The athlete, actor, author and activist has been using his platform to give a voice to male sexual assault survivors since he accused Hollywood executive Adam Venit of groping him at a party in 2016.

Coming forward with the claims, Crews said Tuesday, was “probably one of the hardest things ever.”

“One man’s horseplay is another man’s humiliation,” he said. He added that he hoped his story would help others realize that “anyone anywhere can be victimized ― and no man, woman or child should ever put up with being treated as less than a human being ever. Ever!”

Crews had high praise for the reckonings already forced by the Me Too and Time’s Up movements against sexual harassment and assault.

“When I look at this movement ... this is the Emancipation Proclamation,” he said, referring to President Abraham Lincoln’s 1863 order proclaiming freedom for slaves.
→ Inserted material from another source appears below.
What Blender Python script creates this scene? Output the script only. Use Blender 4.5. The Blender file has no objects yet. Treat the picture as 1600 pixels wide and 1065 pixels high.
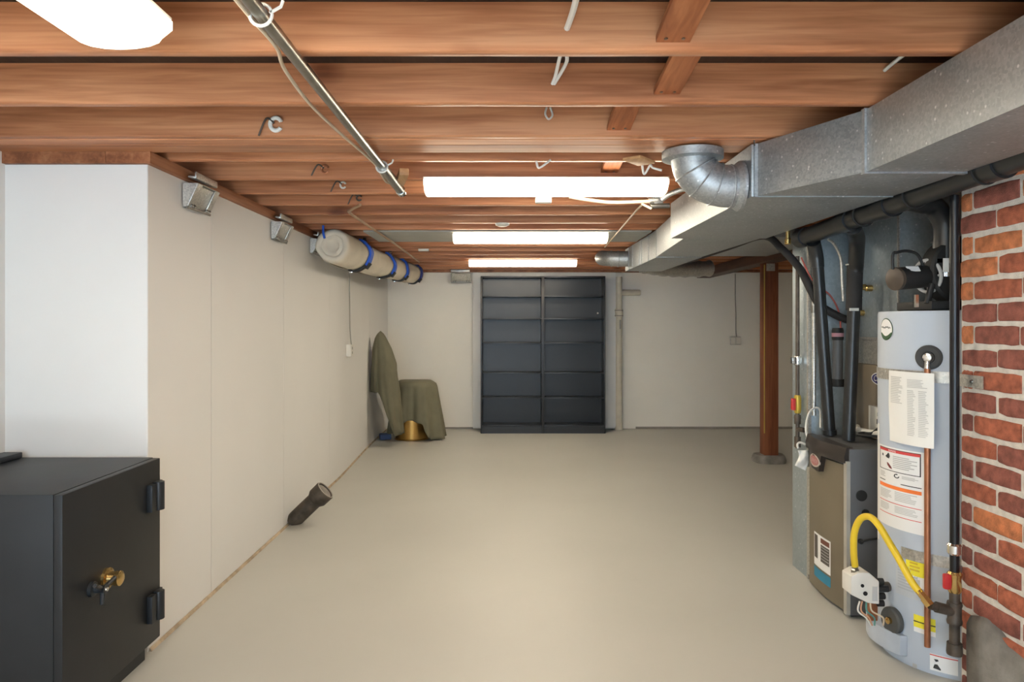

Coming forward as an assault or abuse survivor, he continued, is “like flying a plane from LA to New York, and you’ve never flown a plane before.”

“You are literally digging tunnels with spoons, trying to get out, like my mother tried to get out,” he said.

Me Too founder Tarana Burke, Goldman Sachs’ co-chairman Paul Parker, and Oliver Wyman managing partner John Romeo also were honored at Tuesday’s event for advocacy work.